Khaled al-Alwani, a member of Iraqi parliament’s anti-corruption committee, told the Arabic-language Anba Moscow website that al-Maliki is under severe pressure from lawmakers, who signed an appeal urging to suspend the arms deal with Russia.

At the same time, Hassan Jihad of Iraqi parliament’s security and defence committee said the country’s government planned to send a new delegation to Russia to sign a new contract.

Nezavisimaya Gazeta cites experts as saying the deal is on the brink of wreckage, since the Iraqi government is divided over a bonus to be paid to go-betweens for a large-scale arms contract. Some say the sum amounts to at least 500 million U.S. dollars.

“The contract has not yet been officially cancelled,” said Pavel Felgengauer, an independent military expert. “It seems that it will be considerably rewritten. The reason is corruption in Iraq.”
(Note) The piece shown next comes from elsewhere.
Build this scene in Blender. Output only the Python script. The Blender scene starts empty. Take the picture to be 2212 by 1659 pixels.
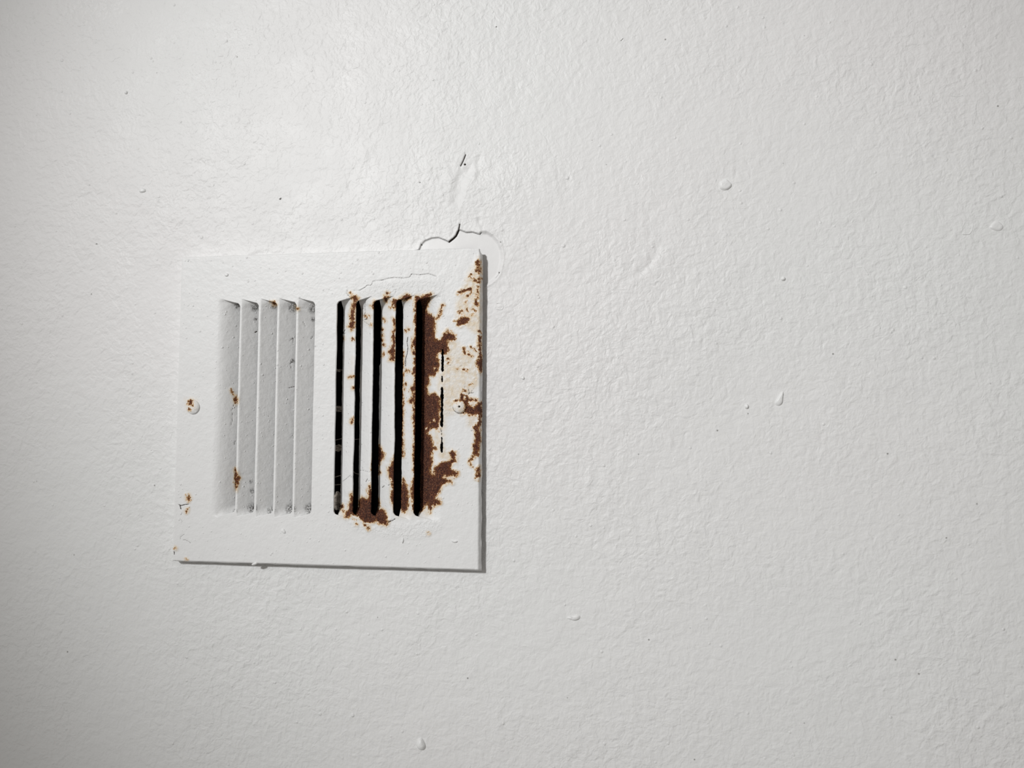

According to the Kommersant daily, Russia will seek official explanations from Baghdad. “We are in talks with the Iraqi side to clarify their position, including on the recent ambiguous statements,” a source in the Russian government told the newspaper. “We have not been informed about any changes in Baghdad’s plans or its worries.”

Neither the Russian Federal Service for Military Technical Cooperation nor Russia’s biggest arms trader Rosoboronexport has been notified about the annulment of the contract. No information about the cancelled deal has come through diplomatic channels either.